Weit gereiste Taschen für die Welt

Das Berliner Taschenlabel „in july“ ist ein Geheimtipp und die beiden erfolgreichen Produzentinnen arbeiten so gar nicht nach dem Mainstream der New Economy. Ihr Material sind feine Stoffe aus Fernost oder auch Rucksäcke von Asien-Travellern

von SEBASTIAN GALINDO

Gibt es noch Menschen mit einem großen Traum: das Hobby zum Beruf machen und jede Menge Geld verdienen? Zwei junge Frauen scheinen auf dem besten Wege dorthin – trotz Wirtschaftsflaute und massiver Sparmaßnahmen. Anastasia Rymer und Ngoc Duong vom Berliner Taschenlabel „in july“ entsprechen so gar nicht den typischen Jungunternehmerinnen. Dennoch wäre so mancher New-Economy-Auf-und-wieder-Absteiger neidisch, angesichts der Arbeit, den Geschichten und der Materialbeschaffung der beiden 27- und 29-jährigen Frauen.

Rymer und Duong reisen jährlich mehrere Monate nach Indien und Thailand. Dort suchen sie feinste, aber auch ausgefallene Stoffe und Materialien wie Regenjacken oder Schlafsäcke, die sie von Asien-Travellern ergattern. Zurück in Kreuzberg werden im Atelierzimmer die ersten Entwürfe der meist nur 20 bis 30 Exemplare umfassenden Kollektionen gefertigt. Dabei ist jede Tasche – ab 50 Euro aufwärts – ein Unikat.

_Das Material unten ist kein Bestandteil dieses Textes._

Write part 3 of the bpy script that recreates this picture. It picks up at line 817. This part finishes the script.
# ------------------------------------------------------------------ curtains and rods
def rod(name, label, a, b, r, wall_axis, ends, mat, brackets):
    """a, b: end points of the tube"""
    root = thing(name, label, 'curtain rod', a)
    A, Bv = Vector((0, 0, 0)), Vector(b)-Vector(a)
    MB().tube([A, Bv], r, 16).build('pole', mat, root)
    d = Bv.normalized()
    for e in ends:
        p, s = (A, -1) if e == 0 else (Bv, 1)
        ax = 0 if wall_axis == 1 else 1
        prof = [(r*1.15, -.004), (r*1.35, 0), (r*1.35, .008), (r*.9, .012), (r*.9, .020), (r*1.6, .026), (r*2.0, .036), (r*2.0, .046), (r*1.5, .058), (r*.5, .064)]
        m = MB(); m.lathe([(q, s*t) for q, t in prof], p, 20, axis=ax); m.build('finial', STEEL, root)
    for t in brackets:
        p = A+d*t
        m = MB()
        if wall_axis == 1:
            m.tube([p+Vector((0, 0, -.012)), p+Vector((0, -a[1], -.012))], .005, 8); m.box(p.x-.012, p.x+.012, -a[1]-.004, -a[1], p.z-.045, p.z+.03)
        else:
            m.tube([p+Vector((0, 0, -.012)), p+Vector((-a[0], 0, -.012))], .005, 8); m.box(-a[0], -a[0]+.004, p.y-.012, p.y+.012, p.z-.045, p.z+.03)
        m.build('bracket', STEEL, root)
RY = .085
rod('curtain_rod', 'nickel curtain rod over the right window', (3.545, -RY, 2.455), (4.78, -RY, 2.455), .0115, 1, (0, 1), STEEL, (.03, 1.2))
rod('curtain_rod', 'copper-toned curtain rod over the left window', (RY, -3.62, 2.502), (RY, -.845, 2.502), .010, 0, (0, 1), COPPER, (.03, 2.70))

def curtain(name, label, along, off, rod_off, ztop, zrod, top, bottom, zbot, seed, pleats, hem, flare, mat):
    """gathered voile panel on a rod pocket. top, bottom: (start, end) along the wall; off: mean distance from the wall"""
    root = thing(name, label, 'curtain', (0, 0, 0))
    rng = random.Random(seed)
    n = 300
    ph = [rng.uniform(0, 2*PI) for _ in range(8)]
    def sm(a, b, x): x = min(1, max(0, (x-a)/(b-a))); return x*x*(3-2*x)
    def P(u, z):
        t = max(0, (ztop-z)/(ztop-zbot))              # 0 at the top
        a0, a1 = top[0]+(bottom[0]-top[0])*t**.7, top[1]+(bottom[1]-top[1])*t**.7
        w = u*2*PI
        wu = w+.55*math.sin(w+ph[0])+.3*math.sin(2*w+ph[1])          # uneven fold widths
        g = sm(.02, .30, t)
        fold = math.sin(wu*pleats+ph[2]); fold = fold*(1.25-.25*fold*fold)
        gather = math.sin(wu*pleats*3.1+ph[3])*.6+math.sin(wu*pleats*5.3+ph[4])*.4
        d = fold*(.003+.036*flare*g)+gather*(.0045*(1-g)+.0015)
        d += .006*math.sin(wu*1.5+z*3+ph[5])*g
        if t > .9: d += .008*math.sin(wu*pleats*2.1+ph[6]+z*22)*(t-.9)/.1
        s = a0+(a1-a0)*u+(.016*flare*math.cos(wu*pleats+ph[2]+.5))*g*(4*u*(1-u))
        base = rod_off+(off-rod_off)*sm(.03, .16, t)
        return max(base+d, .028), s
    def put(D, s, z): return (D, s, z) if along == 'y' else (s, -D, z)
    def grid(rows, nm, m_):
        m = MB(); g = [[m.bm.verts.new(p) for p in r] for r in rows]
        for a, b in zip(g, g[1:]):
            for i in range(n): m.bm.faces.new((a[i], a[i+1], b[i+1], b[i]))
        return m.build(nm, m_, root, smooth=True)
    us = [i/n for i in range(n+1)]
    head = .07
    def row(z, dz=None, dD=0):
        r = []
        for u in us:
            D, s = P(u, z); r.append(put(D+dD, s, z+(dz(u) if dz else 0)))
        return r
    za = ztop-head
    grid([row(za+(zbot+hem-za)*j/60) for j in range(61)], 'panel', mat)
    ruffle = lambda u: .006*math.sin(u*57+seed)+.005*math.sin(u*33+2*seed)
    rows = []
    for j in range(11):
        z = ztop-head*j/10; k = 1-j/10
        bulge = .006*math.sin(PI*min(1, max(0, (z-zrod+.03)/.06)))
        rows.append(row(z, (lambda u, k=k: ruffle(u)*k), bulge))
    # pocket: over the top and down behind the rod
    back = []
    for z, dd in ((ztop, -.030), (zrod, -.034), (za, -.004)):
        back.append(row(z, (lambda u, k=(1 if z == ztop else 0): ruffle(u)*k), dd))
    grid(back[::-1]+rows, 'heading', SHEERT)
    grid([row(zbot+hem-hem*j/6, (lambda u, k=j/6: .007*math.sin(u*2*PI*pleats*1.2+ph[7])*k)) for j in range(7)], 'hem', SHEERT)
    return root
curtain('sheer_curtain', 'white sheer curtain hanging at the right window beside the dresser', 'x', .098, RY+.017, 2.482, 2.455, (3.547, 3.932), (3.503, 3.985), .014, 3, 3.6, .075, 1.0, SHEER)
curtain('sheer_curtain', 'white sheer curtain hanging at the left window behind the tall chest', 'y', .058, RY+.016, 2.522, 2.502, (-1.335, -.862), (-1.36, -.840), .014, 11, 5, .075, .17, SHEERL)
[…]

„Angefangen hat das als Spaß. Wir haben uns an Wochenenden getroffen und Taschen genäht“, erzählt Ngoc, eine gelernte Damenschneiderin. Vor vier Jahren hat sie die angehende Innenarchitektin Rymer beim Kellnern in Düsseldorf kennen gelernt, dort ihre gemeinsame Näh-Leidenschaft entdeckt und den Plan geschmiedet, ein Jahr lang Geld zu sparen, um in Amsterdam „Taschen für die Welt zu produzieren“. Ohne Erfolg.

Der Neubeginn in Berlin war gewinnbringender, entstanden doch hier die ersten Modelle aus Thai-Seide, aber auch aus Luftmatratzen und Muscheln. Das Besondere ist bis dato die Vielfalt von Farben, Form und Material. Inzwischen kaufen selbst ausgewählte Läden aus Berlin und in der gesamten Republik die Produkte von „in july“ – der Name steht für Sommerfrische. „Momentan bauen wir Beziehungen zu Wien und anderen Städten auf“, erklärt Anastasia. „Doch wir wollen unser Unternehmen gesund halten und sind daher vorsichtig mit großen Schritten.“

Klein ist auch die Personalstruktur der Firma: „Da wir zusammen wohnen, arbeiten und leben, macht jeder mal etwas anderes. Momentan ist Ngoc für die Public Relation zuständig und ich für die Farbauswahl in Indien“, beschreibt Anastasia ihre Beziehung zur Geschäftspartnerin.

Ganz neu im Programm ist „in july market“. Dabei wurden vietnamesischen Hausfrauen ihre Taschen abgekauft. Die wurden in Berlin weiterentwickelt und „mit dem typischen july-Charakter versehen“. Jede Tasche erhält durch farblich unterschiedliche Applikationen, Stickereien oder Verzierungen ihr individuelles Aussehen.

„Unser Geschäft ist ein Selbstläufer“, resümieren die beiden, die den Spaß an der Arbeit nicht verloren haben – und schon wieder von Veränderungen träumen: von zusätzlichen Näherinnen und Praktikanten für ihren Betrieb.